Se pudéssemos imaginar uma pessoa formada em nossos sistemas escolares, bem que poderíamos imaginar uma pessoa com uma enorme cabeça entupida de conhecimento mas com pernas e braços raquíticos, incapaz de enfrentar a seca e a fome do sertão, a violência da cidade, a dor e a solidão. A escola, que se mostrou capaz de encher a cabeça do homem e da mulher de conhecimento mostrou-se, no entanto, incapaz de lhe dar força, coragem e ousadia de lutar e gritar por um mundo justo. Nossos currículos estão cheios de lições sobre poder, qualidade e competência e vazios de lições sobre amor, vida, justiça e paz A avaliação escolar é estritamente quantitativa e mede unicamente os conhecimentos adquiridos; mesmo quando se trata de uma avaliação qualitativa, não deixa de ser em vista da quantitativa: aumenta um ponto ali ou diminui outro ali. A avaliação não está interessada em medir o processo de crescimento do aluno como pessoa, seu grau de amorosidade, sua capacidade de solucionar os problemas diante dos quais se encontra.

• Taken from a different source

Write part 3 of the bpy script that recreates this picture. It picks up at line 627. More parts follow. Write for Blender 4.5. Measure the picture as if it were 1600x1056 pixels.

Por que nossos alunos estão mais interessados em ir ao Shopping do que à escola?
Por que gostam mais de estar na frente da TV do que escutar seus professores?
A escola só oferece um produto que o aluno pouco está interessado: O conhecimento; às vezes conferido sem sabedoria. Não há algo mais prazeroso para um aluno, que o sinal indicando o final da aula, a chegada das férias, um fim de semana sem aula, um feriado ou a notícia da falta de um professor.
A prática do sistema preventivo de D. Bosco e sua aplicabilidade em nossos sistemas escolares, implica na superação destas dificuldades e para isto exige muita criatividade.